The principles on which the now intricate field of technical analysis is built have remained unchanged since the time of Charles Dow and his immediate successors during the first half of the 20th century. According to those principles, markets move in trends, some major, such as bull and bear markets, lasting for years, other minor, often over in a day, but all deemed persistent in their own timeframe.
However, the techniques have become increasing sophisticated. Andrew Lo and Jasmina Hasanhodzic review the tools technicians use to recognize market developments and discuss how the changes on Wall Street in the second half of the 20th century have led technicians to reinterpret their craft. They also explore the academic approaches to randomness and how their proponents may be marginalizing the followers of technical analysis.
The authors conclude that while technical analysis has languished for too long in the murky waters of part art and part science, it is finally starting to develop a more rigorous approach. “Although the fortress walls separating technicians from the adherents of modern finance still stand tall, they are not insurmountable, and we hope that the recognition of the thousands-of-years-long legacy of financial markets will awaken the skeptics and open the door for the dialogue between the two communities to begin.”

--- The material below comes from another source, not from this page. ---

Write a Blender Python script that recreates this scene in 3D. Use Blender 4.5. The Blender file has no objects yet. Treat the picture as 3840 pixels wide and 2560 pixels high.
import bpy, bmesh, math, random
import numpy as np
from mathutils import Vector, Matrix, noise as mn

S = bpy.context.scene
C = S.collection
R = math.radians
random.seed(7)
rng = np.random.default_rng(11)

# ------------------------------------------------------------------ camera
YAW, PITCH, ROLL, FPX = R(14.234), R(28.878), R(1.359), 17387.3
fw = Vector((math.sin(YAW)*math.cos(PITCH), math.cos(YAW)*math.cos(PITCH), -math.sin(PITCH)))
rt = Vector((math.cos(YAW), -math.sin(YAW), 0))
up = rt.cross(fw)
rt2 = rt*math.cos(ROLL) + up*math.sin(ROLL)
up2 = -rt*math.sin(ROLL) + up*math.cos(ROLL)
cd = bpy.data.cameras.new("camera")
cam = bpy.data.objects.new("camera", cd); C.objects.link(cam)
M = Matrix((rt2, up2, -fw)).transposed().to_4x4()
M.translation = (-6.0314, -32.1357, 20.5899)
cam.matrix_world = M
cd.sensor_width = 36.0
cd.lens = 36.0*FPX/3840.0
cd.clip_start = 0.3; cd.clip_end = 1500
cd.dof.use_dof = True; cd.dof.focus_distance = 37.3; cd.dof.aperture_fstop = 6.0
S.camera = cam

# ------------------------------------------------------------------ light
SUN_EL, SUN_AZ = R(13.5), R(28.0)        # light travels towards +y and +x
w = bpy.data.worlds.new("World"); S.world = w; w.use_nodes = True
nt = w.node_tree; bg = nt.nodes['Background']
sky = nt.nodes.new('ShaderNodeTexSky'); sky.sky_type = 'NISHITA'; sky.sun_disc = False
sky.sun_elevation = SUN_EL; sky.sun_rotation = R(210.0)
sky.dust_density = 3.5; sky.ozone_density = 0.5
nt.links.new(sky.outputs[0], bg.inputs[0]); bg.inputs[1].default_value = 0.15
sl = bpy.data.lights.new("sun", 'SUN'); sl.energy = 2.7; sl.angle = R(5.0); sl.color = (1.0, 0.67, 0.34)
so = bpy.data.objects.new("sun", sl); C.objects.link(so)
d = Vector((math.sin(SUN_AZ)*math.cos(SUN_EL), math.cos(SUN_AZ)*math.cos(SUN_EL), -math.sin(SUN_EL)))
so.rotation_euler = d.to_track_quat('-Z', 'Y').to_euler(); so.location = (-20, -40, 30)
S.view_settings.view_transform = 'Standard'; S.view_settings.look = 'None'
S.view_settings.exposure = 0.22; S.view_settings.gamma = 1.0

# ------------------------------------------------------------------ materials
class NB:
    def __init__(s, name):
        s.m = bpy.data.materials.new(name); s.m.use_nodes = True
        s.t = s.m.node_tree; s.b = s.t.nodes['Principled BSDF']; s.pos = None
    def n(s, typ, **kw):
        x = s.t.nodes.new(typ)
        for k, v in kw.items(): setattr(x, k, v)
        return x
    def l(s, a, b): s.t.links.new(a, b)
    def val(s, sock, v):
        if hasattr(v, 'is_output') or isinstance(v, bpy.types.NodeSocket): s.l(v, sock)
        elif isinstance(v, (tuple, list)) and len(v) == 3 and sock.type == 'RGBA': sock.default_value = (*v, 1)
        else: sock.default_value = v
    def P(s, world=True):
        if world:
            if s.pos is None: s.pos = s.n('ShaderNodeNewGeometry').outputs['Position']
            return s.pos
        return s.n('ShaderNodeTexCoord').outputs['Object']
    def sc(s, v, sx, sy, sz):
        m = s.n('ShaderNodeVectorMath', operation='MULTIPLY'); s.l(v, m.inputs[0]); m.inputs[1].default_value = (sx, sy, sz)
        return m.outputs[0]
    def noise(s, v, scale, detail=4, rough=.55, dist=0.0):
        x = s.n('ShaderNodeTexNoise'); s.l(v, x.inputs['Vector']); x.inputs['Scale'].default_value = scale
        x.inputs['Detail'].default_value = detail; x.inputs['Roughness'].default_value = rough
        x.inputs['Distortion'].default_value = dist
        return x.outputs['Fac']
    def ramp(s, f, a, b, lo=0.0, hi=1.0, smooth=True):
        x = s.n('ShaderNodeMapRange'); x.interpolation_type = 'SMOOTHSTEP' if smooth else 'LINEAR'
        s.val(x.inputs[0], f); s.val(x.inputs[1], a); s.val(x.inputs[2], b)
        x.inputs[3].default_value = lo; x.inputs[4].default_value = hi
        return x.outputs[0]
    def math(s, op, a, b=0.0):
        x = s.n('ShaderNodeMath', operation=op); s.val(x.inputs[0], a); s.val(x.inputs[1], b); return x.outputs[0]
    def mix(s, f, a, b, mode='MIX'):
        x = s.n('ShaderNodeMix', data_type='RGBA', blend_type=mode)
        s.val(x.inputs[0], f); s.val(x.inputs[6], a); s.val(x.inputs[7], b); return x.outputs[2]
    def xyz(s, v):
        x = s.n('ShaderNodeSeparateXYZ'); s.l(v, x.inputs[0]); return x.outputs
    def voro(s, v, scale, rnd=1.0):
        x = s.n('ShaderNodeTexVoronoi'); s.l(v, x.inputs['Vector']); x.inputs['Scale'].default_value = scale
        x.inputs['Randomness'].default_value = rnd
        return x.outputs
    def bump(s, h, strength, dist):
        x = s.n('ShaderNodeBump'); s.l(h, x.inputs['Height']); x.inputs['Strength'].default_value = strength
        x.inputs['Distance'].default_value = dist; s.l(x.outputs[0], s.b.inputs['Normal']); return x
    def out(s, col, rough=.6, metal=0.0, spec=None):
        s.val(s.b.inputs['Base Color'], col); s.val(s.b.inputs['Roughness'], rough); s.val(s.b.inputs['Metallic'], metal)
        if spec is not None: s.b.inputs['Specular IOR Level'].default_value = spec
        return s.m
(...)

From ancient roots in Babylonian price records, Greek market sentiment indicators, and Roman seasonality patterns to Dow theory and present day technical analysis, THE EVOLUTION OF TECHNICAL ANALYSIS demonstrates how, despite the distance created by continents and millennia, the market wisdom of Charles Dow is astonishingly similar to that of his predecessors. Such similarities reveal technical analysis as a truly universal phenomenon and highlight how deeply ingrained it is in human psychology to ride and reinforce the trends, and reason in technical terms.